Creepiness Factor: Zero. A very cute scene between Naru and Mai makes up for that, though.



Summary: Yet more strange incidents at a high school, making three such cases in four volumes. This time, events seem to focus on the spirit of a student who had a grudge against the school. This volume also features a great side story about the spirit of a boy, expert at hide-and-seek, who wants to be found.

Creepiness Factor: Low. There isn’t much in the main story itself, but the resolution of the side story is pretty creepy.



Summary: The case that began in the fourth volume is concluded here. Although the story isn’t anything particularly special, the solution is more of a group effort than previously, and there are some great scenes of conflict between the two leads.

Creepiness Factor: Low. There’s one spooky scene in a nurse’s office, especially after the spirit menacing Mai suddenly disappears. Somehow, that’s always worse than a sudden appearance.

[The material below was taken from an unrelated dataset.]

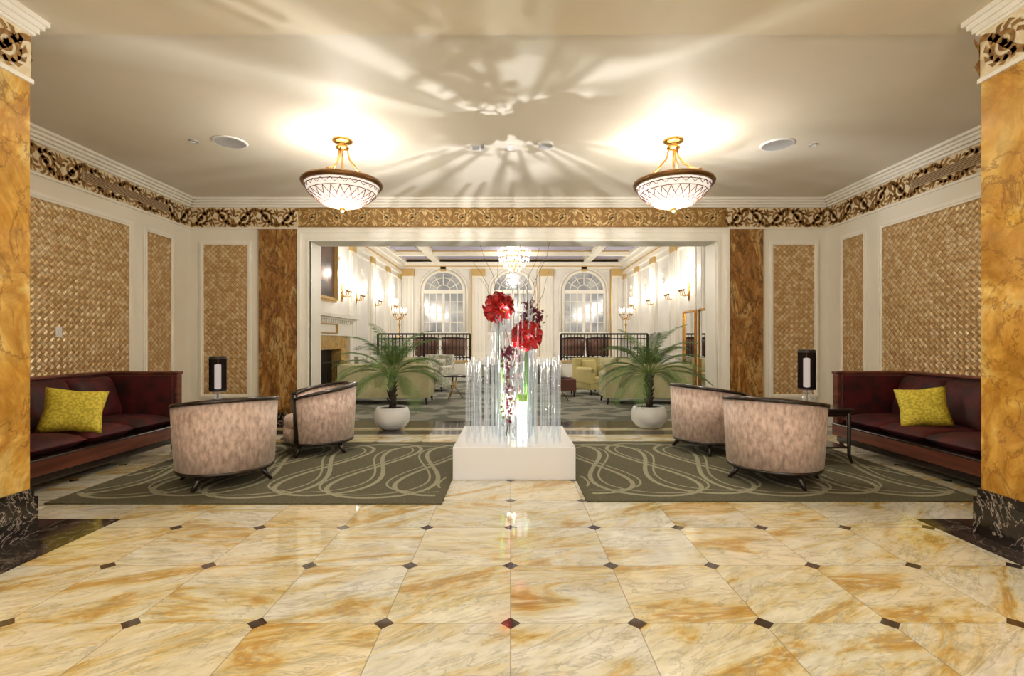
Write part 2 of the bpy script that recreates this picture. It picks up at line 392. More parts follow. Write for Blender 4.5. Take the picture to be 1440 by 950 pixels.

Summary: Plot trumps characterization in this installment, when the SPR is hired by the Prime Minister to research a series of unexplained disappearances at a mansion.

Creepiness Factor: Medium. Prior volumes haven’t featured much blood, but this time Mai’s precognitive dreams include plenty of it.



Summary: The Case of the Creepy Mansion (not actual title) concludes. Art and characterization continue to be not as good as in the first five volumes of the series.

Creepiness Factor: Medium. The best part was when messages from murdered spirits appeared all over the walls.



Summary: A secluded restaurant is cursed—whenever ownership changes hands, the transfer is accompanied by many deaths. In the course of the investigation, Naru is possessed by one of the spirits.

Creepiness Factor: Low. There are a couple of panels of a possessed child grinning eerily. That’s about it.



Summary: The team works together to determine the cause of the curse, freeing Naru in the process. When he awakes, he finally reveals his powers and confronts a wrathful chunk of driftwood. I snark, but it’s actually fairly cool, and meaningful progress on the “Mystery of Naru” plot line is always welcome.

Creepiness Factor: Low. A bunch of frog-like spirits crawling on windows and one possessed middle-aged guy lurking menacingly amongst some shrubbery.